Really Struggling with Performance issues

We are running a self-hosted version of Baserow. I chose Baserow due to the simplicity, but i’m running into performance issues with our API’s. The APIs are so slow, even 300,000 ms Timeouts are kicking in on a filter API.

Our Server Specs

  • Azure - Standard D8
  • 8 core
  • 32GB RAM
  • 256GB SSD - 7500 IOPS & 250 MBPS Throughput

The server sits at this resoruce usage

  • 66% of RAM used (20gb)
  • CPUs about 20% (L.AVG of 4.00)

Baserow Install

We run on docker via Portainer

Table Sizes

They are big. The frontend is completely locked out right now and this is a semi-production machine, so here are my latest numbers.

Table 1 - 35million x 4 rows (high traffic)
Table 2 - 13million x 8 rows
Table 3 - 10 million x 3 rows
Table 4 - 35 million x 3 rows

Ideas

So of course, I am thinking to

  • increase Gunicorn works and workers, does anyone have any advise on the ratio or number I should be looking for?
  • Reducing the number of records
  • Work directly with the underlying PostReSQL DB (I have no idea)
  • Dump it on our dev team :slight_smile:

But, I am lost with any other ideas.

We use Elastic DB within our company, and Baserow was for a small subset of data and was never meant to grow this large.

I’m a newbie to databases, so please go easy on me.

Hi @dalekirkwood, thank you for sharing all the information. I don’t think I’ve ever seen someone running Baserow with so many rows in in their tables.

Can you give me insight how many API requests you’re making to the server? And also what kind of requests you’re making? Do they list rows using a search query, filters, sorts, etc. Are many rows being created, updated or deleted? Anything could requests.

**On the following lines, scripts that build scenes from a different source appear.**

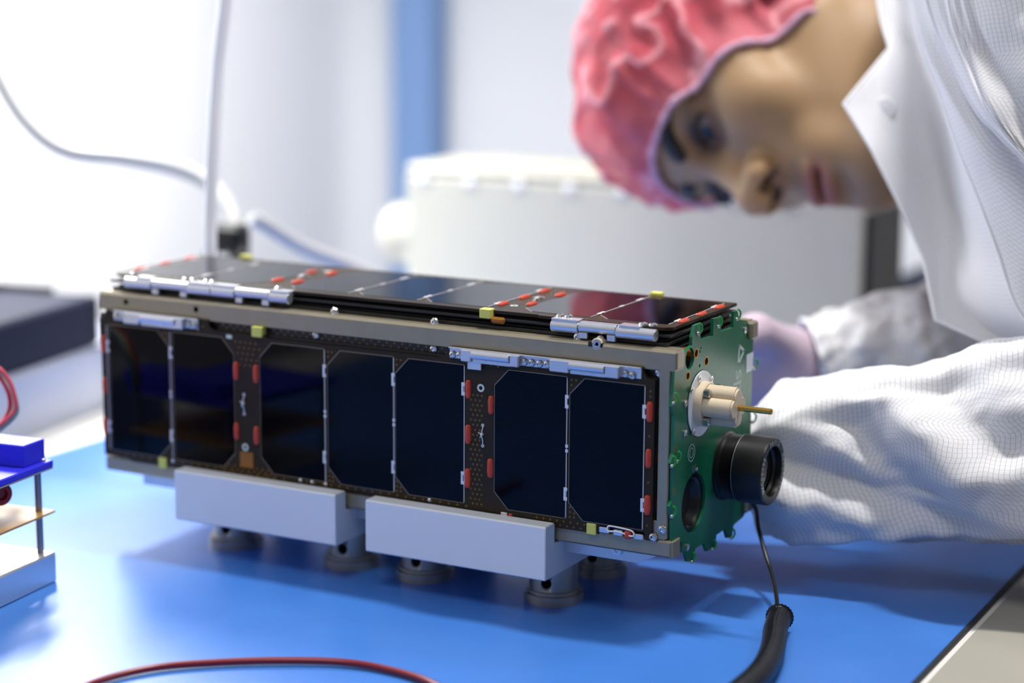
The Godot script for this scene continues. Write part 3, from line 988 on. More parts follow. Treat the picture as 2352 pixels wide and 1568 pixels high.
	mb.xf = Transform3D(Basis(Vector3(0, 0, -1), Vector3(0, 1, 0), Vector3(1, 0, 0)), Vector3(338.5, 0, 0))
	for e: Array in [[Vector2(80.9, 89.2), Vector2(87.5, 85.5)], [Vector2(87.5, 85.5), Vector2(79.8, 80.0)], [Vector2(79.8, 80.0), Vector2(80.9, 89.2)]]:
		var a: Vector2 = e[0]
		var b: Vector2 = e[1]
		var d := (b - a).normalized()
		var q := Vector2(-d.y, d.x) * 0.7
		mb.extrude(PackedVector2Array([a - q - d * 0.6, b - q + d * 0.6, b + q + d * 0.6, a + q - d * 0.6]), 1.6, 1.64)
	put(mb, "logo", M.silk, pl)
	text(pl, "spi", 0.0125, 0.00004, M.silk, Vector3(340.12, 69.5, -81.6), Basis(Vector3(0, -1, 0), Vector3(0, 0, -1), Vector3(1, 0, 0)), "lettering")
	mb = MB.new()
	mb.box(Vector3(340.2, 78.2, -95.3), Vector3(0.2, 9.4, 9.0), 0.05)
	put(mb, "sticker", M.white, pl, "white sticker")
	# outlined mark, and small screws
	var mk := ev(45.6, 26.6, 340.1)
	mb = MB.new()
	mb.lathe(mk, X, [Vector2(3.9, 0), Vector2(3.9, 0.06), Vector2(4.3, 0.06), Vector2(4.3, 0)], 24)
	mb.lathe(mk, X, [Vector2(2.2, 0), Vector2(2.2, 0.06), Vector2(2.5, 0.06), Vector2(2.5, 0)], 24)
	put(mb, "printed_mark", M.silk, pl)
	for q: Vector2 in [Vector2(95.0, 91.6), Vector2(71.6, 17.0), Vector2(-0.4, 23.6), Vector2(57.0, 17.4), Vector2(36.6, 32.0)]:
		mb = MB.new()
		mb.lathe(ev(q.x, q.y, 340.1), X, [Vector2(1.9, 0), Vector2(1.9, 0.7), Vector2(1.0, 0.9), Vector2(0.7, 0.3), Vector2(0, 0.3)], 14)
		put(mb, "screw", M.steel, pl)
	for y: float in [51.0, 52.3, 53.6, 31.0, 32.3, 33.6]:
		mb = MB.new()
		mb.box(Vector3(340.15, y, -2.4), Vector3(0.3, 0.5, 2.6), 0.05)
		put(mb, "gold_contact", M.gold, pl)
	# green wire loops soldered round the board's rim
	var wl := [[105.6, 30.0, 0.0], [105.0, 55.0, 0.0], [105.0, 79.0, 0.0], [77.0, 2.6, 1.0], [47.0, 2.4, 1.0], [48.0, 8.0, 1.0], [22.4, 3.6, 1.0], [75.5, 104.6, -1.0], [47.5, 104.6, -1.0], [-6.6, 29.0, 0.0], [-7.0, 55.0, 0.0], [-7.6, 79.5, 0.0]]
	for w: Array in wl:
		mb = MB.new()
		var c := ev(w[0], w[1], 340.2)
		var p := []
		for k in 9:
			var a := -1.3 + 2.9 * k / 8.0
			p.append(c + Vector3(1.0 + 0.9 * sin(PI * k / 8.0), 2.5 * sin(a), -1.7 * cos(a) + 0.6))
		mb.tube(p, 0.5, 7)
		var g := put(mb, "green_wire", M.green_wire, pl)
		mb = MB.new()
		mb.dome(p[0] - X * 0.6, X, 1.0, 0.9, 8)
		put(mb, "solder", M.steel, pl)
	# brown corner feet of the rails behind the board's rim
	for q: Vector3 in [Vector3(341.2, 95.0, -95.6), Vector3(341.2, 4.6, -95.6)]:
		mb = MB.new()
		mb.box(q, Vector3(3.2, 9.0, 8.2), 0.9)
		put(mb, "rail_end", M.rail, o)
	for y: float in [95.2, 4.2]:
		mb = MB.new()
		mb.box(Vector3(340.6, y, -4.7), Vector3(1.4, 8.6, 8.6), 0.5)
		put(mb, "rail_end", M.rail, o)

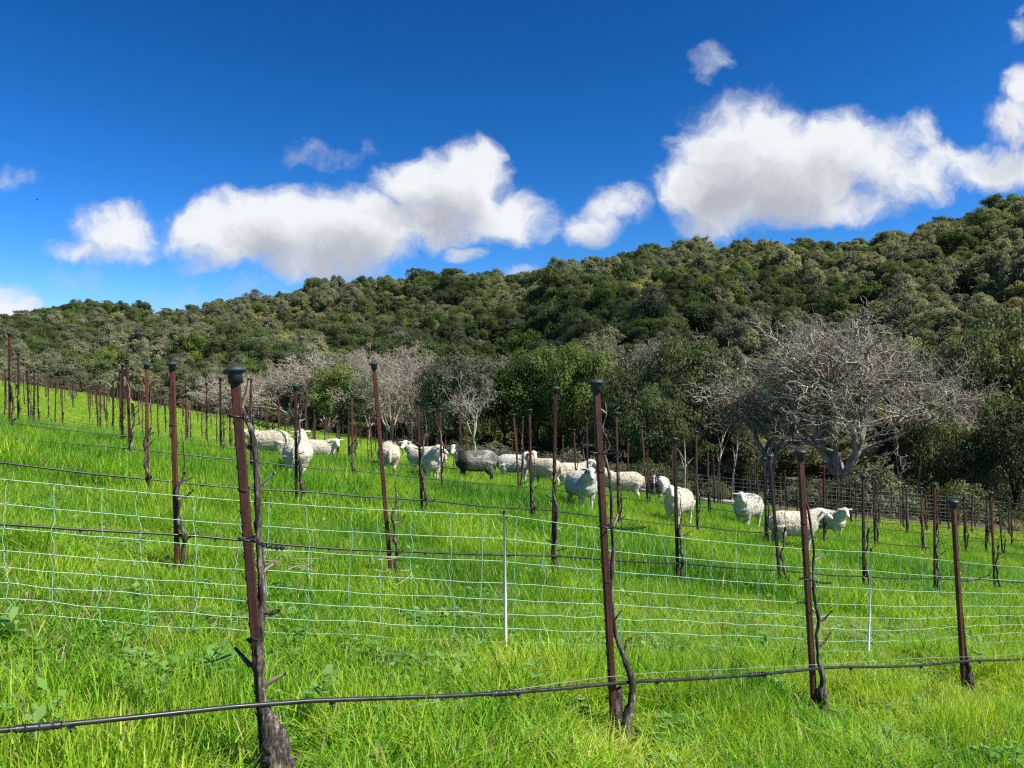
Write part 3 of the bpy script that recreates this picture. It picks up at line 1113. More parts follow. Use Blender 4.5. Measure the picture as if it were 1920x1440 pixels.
def build_posts():
    cnt = {}
    g = random.Random(11)
    for e in posts:
        k, x, y, zt, lx, ly, u = e
        i = cnt.get(k, 0)
        cnt[k] = i + 1
        d = math.hypot(x, y)
        st = empty("vineyard_post", (x + lx * (zt - H(x, y)), y + ly * 2, zt))
        lean = Vector((lx, ly, 1)).normalized()
        q = Vector((0, 0, 1)).rotation_difference(lean)
        st.rotation_euler = (q.to_matrix() @ Matrix.Rotation(rad(15 + g.uniform(-11, 11)), 3, 'Z')).to_euler()
        obj("stake", STAKE, st)
        cp = obj("cap", CAP if d < 14 else CAP_LOW, st)
        cp.rotation_euler = (g.gauss(0, .06), g.gauss(0, .06), 0)
        if k < 12 and k <= 8:
            lab = "rusty post with black cap in the %s vine row, %s from the left" % (ROWNAME[k], ORD[i]) if k else \
                ["rusty leaning post with black cap, nearest of all and left of centre", "rusty nearest-row post with cap beside the vine with a black tie",
                 "rusty nearest-row post with cap in front of the long white sheep", "rusty nearest-row post with wide cap, rightmost of its row"][i]
        else:
            lab = "small rusty post far off in the back rows of the bright slope"
        tag(st, lab, "post", "rusty capped posts along the vine rows")
        # its vine
        gz = H(x, y)
        if k == 0:
            vt = near_vine(i, (x + .06, y - .02, gz))
            tag(vt, ["thick gnarled grapevine with pale pruned stubs, nearest of all", "twisting grapevine with a cut stump and black strap beside its capped post",
                     "dark thin grapevine with side twigs in front of the long white sheep", "short dark grapevine behind the rightmost near post"][i], "grapevine", "bare pruned vines along the rows")
        else:
            tm, sms, al = VARS[g.randrange(8)]
            if d < 17:
                vt = empty("grapevine", (x, y, gz), g.uniform(-.6, .5))
                obj("trunk", tm, vt)
                for s in sms:
                    obj("spur", s, vt)
            else:
                vt = obj("grapevine", al, None, (x, y, gz), (0, 0, g.uniform(-.6, .5)))
            s = g.uniform(.85, 1.12)
            vt.scale = (s, s, s)
            if k <= 8:
                lab = "bare pruned grapevine on the %s post from the left in the %s vine row" % (ORD[i], ROWNAME[k])
            else:
                lab = "tiny bare grapevine far off in the back rows of the bright slope"
            tag(vt, lab, "grapevine", "bare pruned vines along the rows")
    # the rest, far off
    sp = []
    for i in range(4):
        b = MB()
        b.tube([(0, 0, -.1), (0, 0, 1.0), (0, 0, 2.0)], .026, 4, mat=0)
        P, r = vine_trunk(400 + i, 1.25, 1)
        b.tube(P[::3], r[::3] * 1.5, 4, mat=1)
        for pts, rr in spur_paths(400 + i, P, 6):
            b.tube(pts, rr * 1.3, 3, mat=1)
        b.tube([(0, 0, 2.0), (0, 0, 2.045)], .055, 6, mat=2)
        sp.append(b.mesh("far_post_%d" % i, [M['rust'], M['vine'], M['cap']], smooth=False))
    n = len(far_posts)
    gg = np.random.default_rng(3)
    if n:
        o = scatter("far_vineyard_rows", [(e[1], e[2], H(e[1], e[2])) for e in far_posts],
                    np.stack([gg.normal(0, .02, n), gg.normal(0, .02, n), gg.uniform(-.5, .5, n)], 1),
                    np.stack([np.ones(n), np.ones(n), gg.normal(1, .05, n)], 1), gg.integers(0, 4, n), sp)
        tag(o, "distant mass of rusty posts and vines on the bright far slope", "vine rows", kind='stuff')


build_posts()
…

Some additional questions:

  • Which version of Baserow do you currently run?
  • How many fields do you have in each table?
  • Have you thought about splitting Baserow up into multiple services? This will help you to identify where the bottleneck might me.
    • Multiple application servers.
    • Separate PostgreSQL server.
    • Separate Redis server.
  • If you can reduce the number of rows, then do that, it will help.

There are many things that can cause performance problems. Some things that come top of mind:

  • Your table is huge, and Baserow tries to add it to add every row to the search index. This process is CPU intensive, can time out, and constantly restart.
  • If you’re making many update requests to the same row, basically a new request before the other one has completed, could put the gunicorn workers in a deadlock.
  • The bottleneck might be in the PostgreSQL database server.

Some other notes:

  • If you’re using 20GB memory, then there is room to scale the gunicorn workers up even more to handle more concurrent API requests, although I’m not really sure how well 45+ gunicorn workers work in combination with an 8 core CPU. Every gunicorn worker should consume around 150MB of memory.

Anyway, these are all just some thoughts. It would be great to get more insights in what you’re doing if I want to help.